Philippe Schlenker, Global Distinguished Professor of Linguistics


Philippe Schlenker is a senior researcher at CNRS (Institut Jean-Nicod, Paris) and a Global Distinguished Professor at New York University. He was educated at École Normale Supérieure (Paris), and obtained a Ph.D. in Linguistics from MIT, and a Ph.D. in Philosophy from EHESS (Paris). He has taught at École Normale Supérieure, Paris, at the University of Southern California, at UCLA, and, since 2008, at NYU.

Dr. Schlenker’s early interests included semantics, pragmatics, the philosophy of language and philosophical logic. He has conducted research on indexicals and indirect discourse, intensional semantics ('A Plea for Monsters', Linguistics & Philosophy 2003), anaphora, presuppositions ('Local Contexts', Semantics & Pragmatics 2009), as well as semantic paradoxes.

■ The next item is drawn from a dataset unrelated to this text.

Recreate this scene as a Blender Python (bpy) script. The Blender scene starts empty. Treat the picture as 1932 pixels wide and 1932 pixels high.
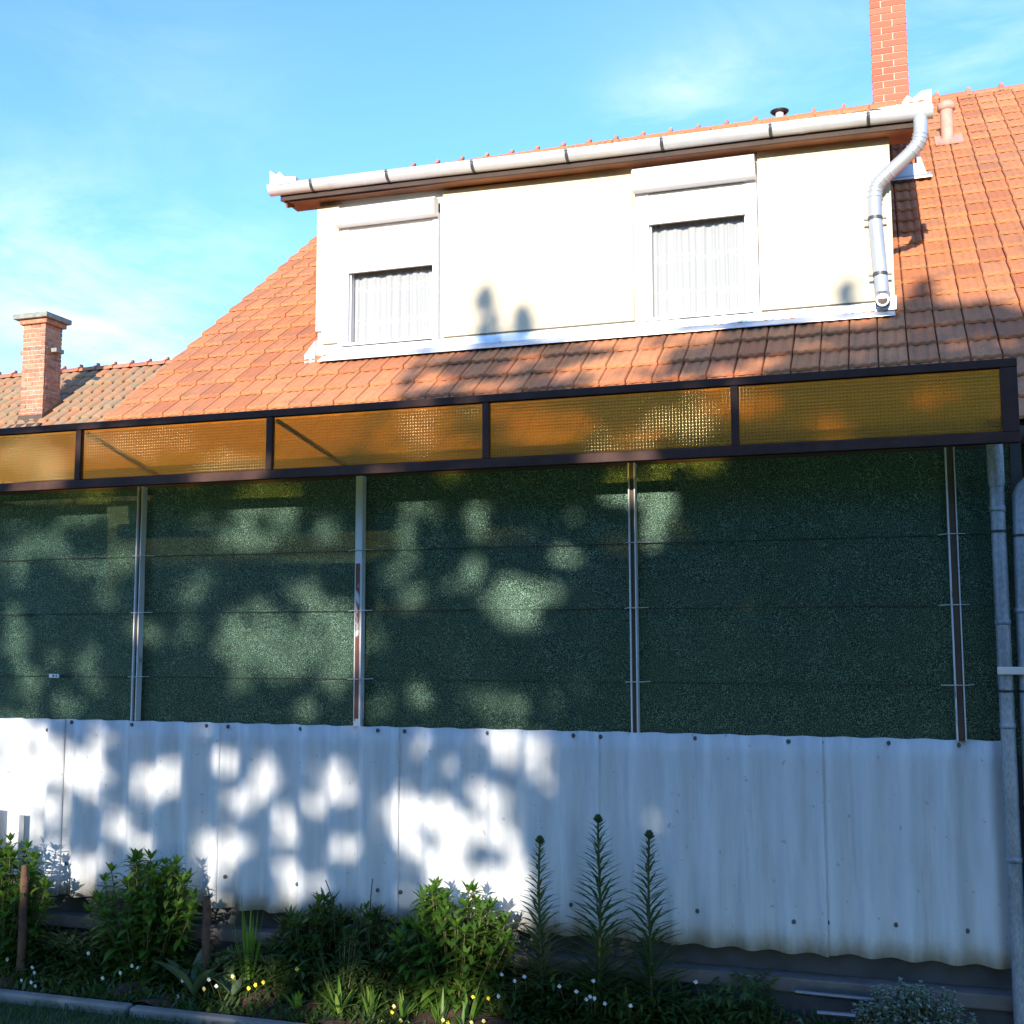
import bpy, math, random
import numpy as np
from mathutils import Vector, Matrix
random.seed(7); RNG = np.random.default_rng(11)
S = bpy.context.scene
COL = S.collection
PI = math.pi
rad = math.radians

# ------------------------------------------------------------------ camera
F, PITCH, ROLL, YAW = 2186.4, rad(6.05), rad(-.1494), rad(17.896)   # F in pixels of a 1932 px wide picture
DIST, EYE = 5.65, 1.85
w_ = Vector((-math.sin(YAW)*math.cos(PITCH), math.cos(YAW)*math.cos(PITCH), math.sin(PITCH)))
r0 = Vector((math.cos(YAW), math.sin(YAW), 0)); u0 = r0.cross(w_)
R_ = r0*math.cos(ROLL)+u0*math.sin(ROLL); U_ = -r0*math.sin(ROLL)+u0*math.cos(ROLL)
CAM = Vector((0, -DIST, EYE))
cd = bpy.data.cameras.new("camera"); cam = bpy.data.objects.new("camera", cd); COL.objects.link(cam)
cd.sensor_width = 36; cd.sensor_fit = 'HORIZONTAL'; cd.lens = F/1932*36; cd.clip_end = 2000; cd.clip_start = .05
cam.matrix_world = Matrix(((R_.x, U_.x, -w_.x, CAM.x), (R_.y, U_.y, -w_.y, CAM.y), (R_.z, U_.z, -w_.z, CAM.z), (0, 0, 0, 1)))
S.camera = cam
def ray(x, y): return w_+R_*((x-966)/F)-U_*((y-966)/F)
def onY(x, y, Y):
    d = ray(x, y); return CAM+d*((Y-CAM.y)/d.y)
def onZ(x, y, Z):
    d = ray(x, y); return CAM+d*((Z-CAM.z)/d.z)
TH = rad(37.3); M_ = math.tan(TH); RY, RZ = 2.6, 3.65            # main roof plane z = RZ + M_*(y-RY)
def onR(x, y, Y0=RY, Z0=RZ, m=M_):
    d = ray(x, y); return CAM+d*((Z0-CAM.z+m*(CAM.y-Y0))/(d.z-m*d.y))

# ------------------------------------------------------------------ light
T_SUN = .245; SUN_EL = math.atan(T_SUN)
sd = bpy.data.lights.new("sun", 'SUN'); sd.energy = 4.6; sd.angle = rad(.53); sd.color = (1, .93, .82)
sun = bpy.data.objects.new("sun", sd); COL.objects.link(sun)
sun.rotation_euler = Vector((0, 1, -T_SUN)).to_track_quat('-Z', 'Y').to_euler(); sun.location = (0, -20, 12)
W = bpy.data.worlds.new("World"); S.world = W; W.use_nodes = True
nt = W.node_tree; nt.nodes.clear()
def wn(t, **k):
    n = nt.nodes.new(t)
    for a, b in k.items(): setattr(n, a, b)
    return n
wl = nt.links.new
out = wn('ShaderNodeOutputWorld'); bg = wn('ShaderNodeBackground'); bg.inputs[1].default_value = .12
sky = wn('ShaderNodeTexSky'); sky.sky_type = 'NISHITA'; sky.sun_disc = False
sky.sun_elevation = SUN_EL; sky.sun_rotation = rad(180); sky.air_density = 1.2; sky.dust_density = .12; sky.ozone_density = 2.0
tc = wn('ShaderNodeTexCoord')
mp = wn('ShaderNodeMapping'); mp.inputs['Rotation'].default_value = (0, rad(-32), rad(20)); mp.inputs['Scale'].default_value = (2.2, 3.2, 7.5)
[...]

In recent work, Dr. Schlenker has advocated a program of 'super semantics' that seeks to expand the traditional frontiers of the field. He has investigated the semantics of sign languages, with special attention both to their logical structure and to the rich iconic means that interact with it ('Visible Meaning', to appear in Theoretical Linguistics). In order to have a point of comparison for these iconic phenomena, Dr. Schlenker has also investigated the logic and typology of gestures in spoken language. In collaborative work with primatologists and psycholinguists, he has laid the groundwork for a 'primate semantics' that seeks to apply the general methods of formal linguistics to primate vocalizations ('What do Monkey Calls Mean?', Trends in Cognitive Sciences 2016). And in ongoing research, he has advocated the development of a detailed semantics for music, albeit one that is very different from linguistic semantics ('Outline of Music Semantics', to appear in Music Perception).

Dr. Schlenker is the former Managing Editor of Journal of Semantics, and a member of the editorial boards of several semantics journals. His research has been funded by the Fondation Thiers, the American Council of Learned Societies, the NSF, the European Science Foundation, and the European Research Council (Advanced Grant, 2013-2018).